INFORMATION PROVIDED.
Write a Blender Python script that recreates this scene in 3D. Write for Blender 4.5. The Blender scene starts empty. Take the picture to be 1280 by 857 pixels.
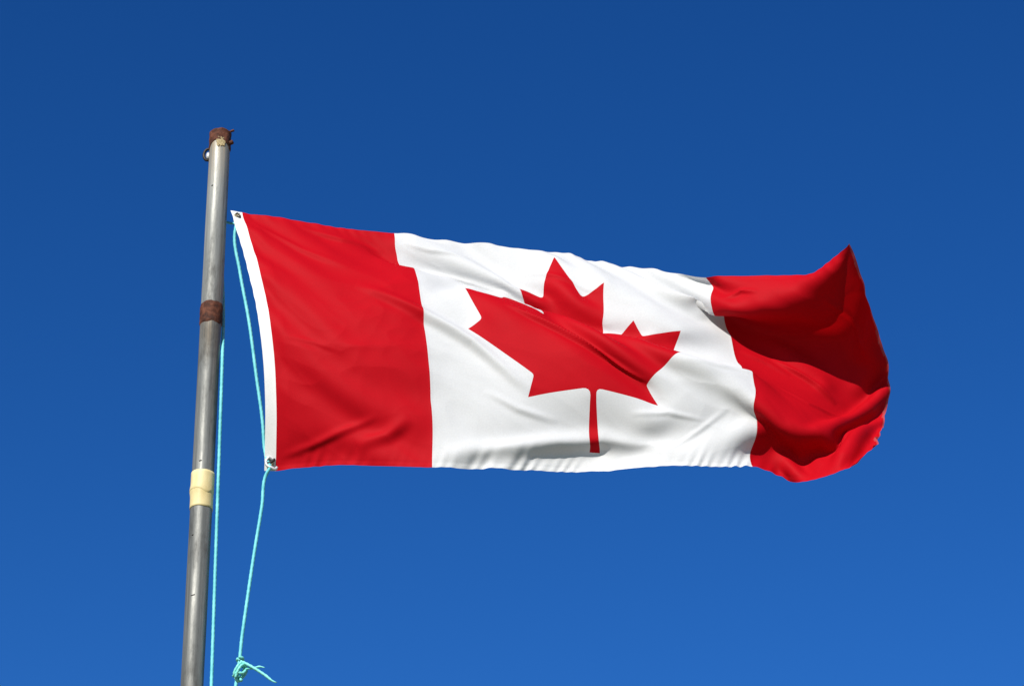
import bpy, bmesh, math, random, zlib, base64
import numpy as np
from mathutils import Vector, Matrix, geometry, noise

# ----------------------------------------------------------------- camera, sky, sun, exposure
scn = bpy.context.scene
COL = scn.collection
PITCH = math.radians(30.0)          # looking up at the flag
FOC = 4225.0                        # focal length in photo pixels (1280 wide)
PXM = 440.0                         # photo pixels per metre at the flag
D0 = FOC / PXM
CAMZ = 1.6
cam_d = bpy.data.cameras.new('camera')
cam = bpy.data.objects.new('camera', cam_d)
COL.objects.link(cam)
cam.location = (0, 0, CAMZ)
cam.rotation_euler = (math.pi / 2 + PITCH, 0, 0)
cam_d.sensor_width = 36.0
cam_d.lens = 36.0 * FOC / 1280.0
cam_d.clip_end = 5000
scn.camera = cam

SUN_EL = math.radians(36.0)
SUN_AZ = math.radians(-24.0)        # left of straight behind the camera
sun_dir = Vector((math.sin(SUN_AZ) * math.cos(SUN_EL), -math.cos(SUN_AZ) * math.cos(SUN_EL), math.sin(SUN_EL)))
world = bpy.data.worlds.new('World')
scn.world = world
world.use_nodes = True
wn, wl = world.node_tree.nodes, world.node_tree.links
wn.clear()
sky = wn.new('ShaderNodeTexSky')
sky.sky_type = 'NISHITA'
sky.sun_disc = False
sky.sun_elevation = SUN_EL
sky.sun_rotation = math.atan2(sun_dir.x, sun_dir.y)
sky.altitude = 600
sky.air_density = 1.0
sky.dust_density = 0.0
sky.ozone_density = 4.0
hsv = wn.new('ShaderNodeHueSaturation')
hsv.inputs['Saturation'].default_value = 1.25
bg = wn.new('ShaderNodeBackground')
bg.inputs['Strength'].default_value = 0.068
wo = wn.new('ShaderNodeOutputWorld')
wl.new(sky.outputs[0], hsv.inputs['Color'])
tint = wn.new('ShaderNodeMix')      # deep polarised blue of the photograph's sky
tint.data_type = 'RGBA'
tint.blend_type = 'MULTIPLY'
tint.inputs[0].default_value = 1.0
tint.inputs[7].default_value = (1.10, 0.81, 0.68, 1)
gam = wn.new('ShaderNodeGamma')
gam.inputs['Gamma'].default_value = 1.6
wl.new(hsv.outputs[0], gam.inputs['Color'])
cap_ = wn.new('ShaderNodeMix')
cap_.data_type = 'RGBA'
cap_.blend_type = 'DARKEN'
cap_.inputs[0].default_value = 1.0
cap_.inputs[7].default_value = (4.4, 6.6, 10.0, 1)
wl.new(gam.outputs[0], cap_.inputs[6])
wl.new(cap_.outputs[2], tint.inputs[6])
wl.new(tint.outputs[2], bg.inputs['Color'])
wl.new(bg.outputs[0], wo.inputs['Surface'])
sd = bpy.data.lights.new('sun', 'SUN')
sd.energy = 4.8
sd.angle = math.radians(0.5)
sd.color = (1.0, 0.955, 0.88)
sun = bpy.data.objects.new('sun', sd)
COL.objects.link(sun)
sun.location = sun_dir * 40
sun.rotation_euler = sun_dir.to_track_quat('Z', 'Y').to_euler()
scn.view_settings.view_transform = 'Standard'
scn.view_settings.look = 'None'
scn.view_settings.exposure = 0.3
scn.view_settings.gamma = 1.0
scn.view_settings.use_curve_mapping = False
scn.cycles.max_bounces = 8
scn.cycles.transmission_bounces = 6

random.seed(11)
np.random.seed(11)
CP, SP = math.cos(PITCH), math.sin(PITCH)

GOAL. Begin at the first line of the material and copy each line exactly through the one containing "from mathutils import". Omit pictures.

RESPONSE.
Write a Blender Python script that recreates this scene in 3D. Write for Blender 4.5. The Blender scene starts empty. Take the picture to be 1280 by 857 pixels.
import bpy, bmesh, math, random, zlib, base64
import numpy as np
from mathutils import Vector, Matrix, geometry, noise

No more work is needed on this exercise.